The common model for engineers’ engagement in philanthropic development work is to find a community with a technical need, design the solution, raise funds for the solution, construct the solution, and hand the solution over to the community. While this approach has yielded many completed projects around the world, there are limits to the efficacy, sustainability, and long-term enabling potential to this approach. The Dayton Service Engineering Collaborative, or DSEC, takes an alternative approach to philanthropic community development which is demonstrated via a case study in bringing clean water for drinking and agricultural purposes to Caliche, Honduras.

Caliche, an impoverished village of approximately 350 people located in central Honduras, had access to a mountain spring as a source of water until a 2009 earthquake sent the spring’s flow underground. As of late 2011, the village did not have a clean source of drinking water, utilizing collected rainwater and surface water ponds for all of their water needs. Waterborne illness and malady was prevalent, with severe consequences to the young and the elderly. After a survey of the geography, the resources of the local people, and partner institutions, a community-scale biosand filtration system with requisite delivery structures was proposed, accepted, and brought to design fruition.
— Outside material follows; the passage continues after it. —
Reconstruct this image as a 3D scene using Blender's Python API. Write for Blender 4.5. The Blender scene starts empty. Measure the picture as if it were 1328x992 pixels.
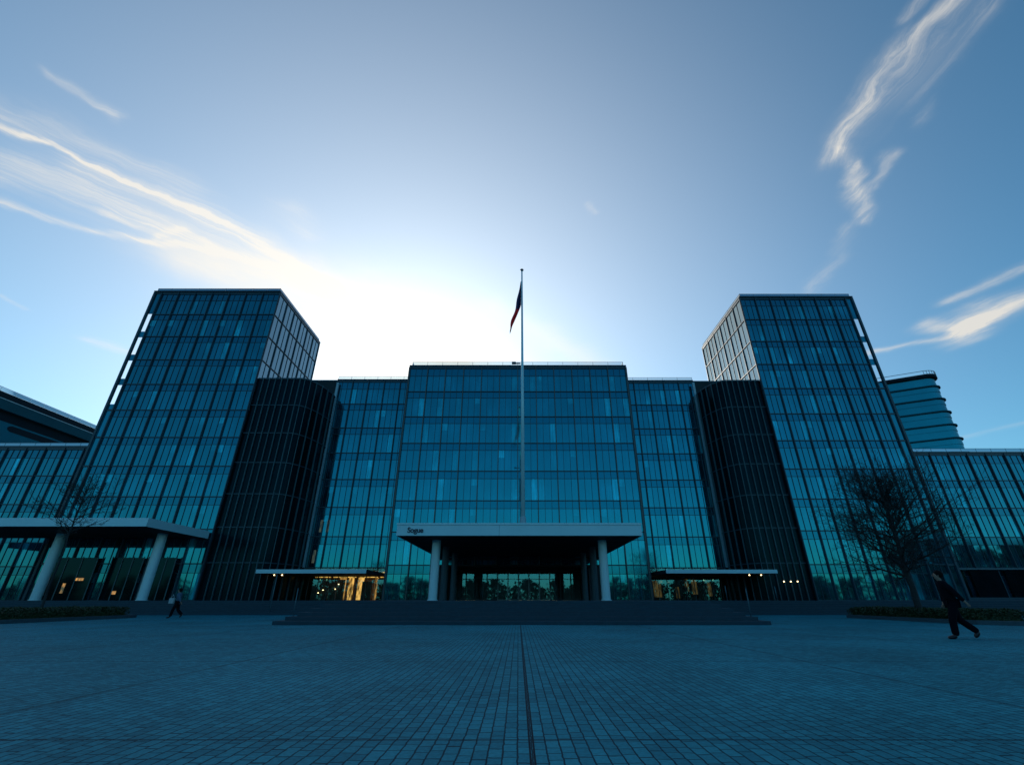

Design and implementation of a solution to the technical problem of water delivery and treatment, while rigorous and complex, is not out of the realm of practice for technical groups working in communities such as Caliche. The innovation in this project, however, was the “lead from behind” approach in the context of a best practice called asset-based community development. A multi-partner initiative led first and foremost by the community leadership, and through local institutions and power structures, was managed from distance. In addition to DSEC, partners in this project included a multi-national non-governmental organization (NGO), a financial investor, the Honduran government, several missionaries, the Caliche Water Council, a local landowner, the Caliche leadership known as the Patronado, and the local church. DSEC provided technical leadership and project oversight, ensuring that not only were the technical obstacles overcome, but that the community and local authorities were empowered to tackle future development projects with independent vision. It is through this enabling approach that impact beyond the immediate project is attained, and where DSEC believes the leadership potential of the engineer is fully realized.